Cooper Hewitt says...
Husband-and-wife design team Charles and Ray Eames were formative and among the most influential figures in American design of the mid-twentieth century. Born in St. Louis, Missouri, Charles Eames (1907–78) trained as an architect and worked early in his career for engineers, which evolved into a lifelong interest in mechanics and the complexities of how things worked. Bernice Alexandra (Ray) Kaiser Eames, (1912–88) born in Sacramento, California, had an interest in the abstract, and in the 1930s studied painting under Hans Hofmann in New York. Their interests and visions would blend seamlessly into the creation of influential, lasting designs. Together, the Eameses embraced the concept of modern design as an agent of social change, creating designs for the overlapping needs of client, society, and designer and developing products that would serve all three.
Ray and Charles Eames met in September 1940, after Ray entered the Cranbrook Academy of Art in Bloomfield Hills, Michigan, where Charles was already studying, and would soon become head of the industrial design department. He was working with fellow designer Eero Saarinen on an entry for the Museum of Modern Art's "Organic Design in Home Furnishings" exhibition/competition; Ray assisted in preparing drawings, and the result was a first-place-winning molded plywood chair.

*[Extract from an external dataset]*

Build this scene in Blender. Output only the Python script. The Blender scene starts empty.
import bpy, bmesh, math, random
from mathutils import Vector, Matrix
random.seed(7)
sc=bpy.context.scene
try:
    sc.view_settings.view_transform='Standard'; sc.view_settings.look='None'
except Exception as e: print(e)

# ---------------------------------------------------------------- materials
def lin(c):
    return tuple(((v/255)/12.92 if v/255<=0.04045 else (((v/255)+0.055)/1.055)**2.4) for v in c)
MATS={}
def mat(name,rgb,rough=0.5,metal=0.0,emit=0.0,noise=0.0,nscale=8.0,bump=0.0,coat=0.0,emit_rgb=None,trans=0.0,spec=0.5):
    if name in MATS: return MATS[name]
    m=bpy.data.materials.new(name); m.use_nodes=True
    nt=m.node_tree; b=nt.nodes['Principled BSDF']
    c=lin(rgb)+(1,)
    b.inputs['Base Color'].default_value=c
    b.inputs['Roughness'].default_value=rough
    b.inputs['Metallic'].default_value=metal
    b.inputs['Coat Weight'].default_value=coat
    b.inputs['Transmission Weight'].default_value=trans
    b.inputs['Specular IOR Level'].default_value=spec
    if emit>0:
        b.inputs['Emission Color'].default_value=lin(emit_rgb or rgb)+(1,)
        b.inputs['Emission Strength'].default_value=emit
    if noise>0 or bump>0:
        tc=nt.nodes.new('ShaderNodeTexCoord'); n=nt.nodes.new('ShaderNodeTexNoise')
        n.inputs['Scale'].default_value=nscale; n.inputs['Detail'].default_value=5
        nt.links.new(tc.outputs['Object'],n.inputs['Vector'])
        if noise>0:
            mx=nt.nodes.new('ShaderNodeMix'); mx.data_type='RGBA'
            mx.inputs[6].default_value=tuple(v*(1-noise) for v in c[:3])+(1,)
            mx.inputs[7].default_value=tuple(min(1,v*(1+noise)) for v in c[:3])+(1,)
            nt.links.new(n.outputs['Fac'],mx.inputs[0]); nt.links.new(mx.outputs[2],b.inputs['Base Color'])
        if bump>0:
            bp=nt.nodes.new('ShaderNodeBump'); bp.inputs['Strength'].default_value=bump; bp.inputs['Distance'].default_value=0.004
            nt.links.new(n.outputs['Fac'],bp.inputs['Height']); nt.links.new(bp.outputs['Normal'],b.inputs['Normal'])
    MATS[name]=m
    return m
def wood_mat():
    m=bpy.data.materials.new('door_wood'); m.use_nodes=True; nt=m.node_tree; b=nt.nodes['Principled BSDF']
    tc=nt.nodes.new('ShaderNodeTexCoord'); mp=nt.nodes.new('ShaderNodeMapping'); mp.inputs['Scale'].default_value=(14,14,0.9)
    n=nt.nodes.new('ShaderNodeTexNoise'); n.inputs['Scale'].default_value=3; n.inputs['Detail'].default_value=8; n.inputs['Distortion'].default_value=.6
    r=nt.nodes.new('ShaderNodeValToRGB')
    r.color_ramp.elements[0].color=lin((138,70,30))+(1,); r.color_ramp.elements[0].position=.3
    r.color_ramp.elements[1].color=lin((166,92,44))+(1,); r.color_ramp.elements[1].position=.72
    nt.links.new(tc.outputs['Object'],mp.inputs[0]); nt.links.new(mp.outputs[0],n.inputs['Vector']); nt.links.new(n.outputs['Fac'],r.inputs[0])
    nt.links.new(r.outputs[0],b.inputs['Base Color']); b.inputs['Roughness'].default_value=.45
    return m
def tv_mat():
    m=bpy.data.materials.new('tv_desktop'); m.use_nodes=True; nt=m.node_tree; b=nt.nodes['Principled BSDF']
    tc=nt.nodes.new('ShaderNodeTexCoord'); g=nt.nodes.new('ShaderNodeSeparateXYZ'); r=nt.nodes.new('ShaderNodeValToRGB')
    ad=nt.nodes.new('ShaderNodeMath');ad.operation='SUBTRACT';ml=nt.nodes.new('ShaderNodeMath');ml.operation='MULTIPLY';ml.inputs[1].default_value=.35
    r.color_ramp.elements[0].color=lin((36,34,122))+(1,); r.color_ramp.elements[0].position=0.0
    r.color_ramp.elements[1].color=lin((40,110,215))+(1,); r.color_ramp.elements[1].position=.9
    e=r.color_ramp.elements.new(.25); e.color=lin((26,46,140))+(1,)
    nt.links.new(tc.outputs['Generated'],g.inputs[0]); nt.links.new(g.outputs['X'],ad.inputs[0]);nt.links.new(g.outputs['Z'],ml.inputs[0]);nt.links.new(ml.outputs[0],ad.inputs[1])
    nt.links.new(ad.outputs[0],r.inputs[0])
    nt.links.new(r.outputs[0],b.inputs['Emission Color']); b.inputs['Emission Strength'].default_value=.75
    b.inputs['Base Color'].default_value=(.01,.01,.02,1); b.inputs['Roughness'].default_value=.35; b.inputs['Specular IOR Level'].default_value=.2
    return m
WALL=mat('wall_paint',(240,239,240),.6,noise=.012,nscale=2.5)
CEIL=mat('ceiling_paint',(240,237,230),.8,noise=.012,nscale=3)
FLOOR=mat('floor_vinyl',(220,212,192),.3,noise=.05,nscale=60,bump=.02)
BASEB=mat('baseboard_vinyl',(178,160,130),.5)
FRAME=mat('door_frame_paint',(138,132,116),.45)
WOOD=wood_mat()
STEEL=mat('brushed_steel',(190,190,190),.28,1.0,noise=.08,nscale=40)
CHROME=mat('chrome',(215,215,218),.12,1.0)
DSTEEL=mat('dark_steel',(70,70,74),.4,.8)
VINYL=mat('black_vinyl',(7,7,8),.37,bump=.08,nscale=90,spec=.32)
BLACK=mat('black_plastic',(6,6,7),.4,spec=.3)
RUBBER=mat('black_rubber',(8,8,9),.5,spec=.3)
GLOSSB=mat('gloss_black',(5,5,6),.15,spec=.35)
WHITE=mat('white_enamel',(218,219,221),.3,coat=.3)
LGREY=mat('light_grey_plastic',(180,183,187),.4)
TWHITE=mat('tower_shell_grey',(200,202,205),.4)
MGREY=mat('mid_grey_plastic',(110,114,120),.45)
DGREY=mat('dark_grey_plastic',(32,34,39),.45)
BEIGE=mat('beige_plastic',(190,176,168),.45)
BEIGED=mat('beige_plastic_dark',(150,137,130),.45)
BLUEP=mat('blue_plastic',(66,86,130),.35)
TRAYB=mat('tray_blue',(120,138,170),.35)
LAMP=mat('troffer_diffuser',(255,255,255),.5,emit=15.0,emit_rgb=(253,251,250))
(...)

Charles and Ray were married in 1941 and moved to California. By 1943 they opened an office in a renovated garage, from where they worked together until Charles's death in 1978, and where Ray alone continued the practice until her death in 1988. They pioneered technologies, and adapted what had been considered "industrial" materials to office and domestic environments. Most notably, they developed a method for bending plywood in multiple directions, a continuation of the efforts begun at Cranbrook. During WWII, the Eameses worked for the US Navy--which granted them access to new synthetic glues--and applied their molded-plywood experiments to develop splints for injured troops, replacing the unhygienic, stiff metal ones previously used. After the war, they used this knowledge and experience to create their now-famous molded-plywood chairs and tables. Originally intended for Evans Products, the furniture was produced and marketed by Herman Miller beginning in 1946. That same year, The Museum of Modern Art in New York granted its first one-man show to Charles Eames, discrediting Ray's contributions to their work, a slight that would have lasting historical consequences. Their work was also presented in MoMA's "Good Design" shows of the 1950s. Their plywood and modular furniture, which sold well in its heydey, remain icons of midcentury American modern design today, and is still produced by Herman Miller today.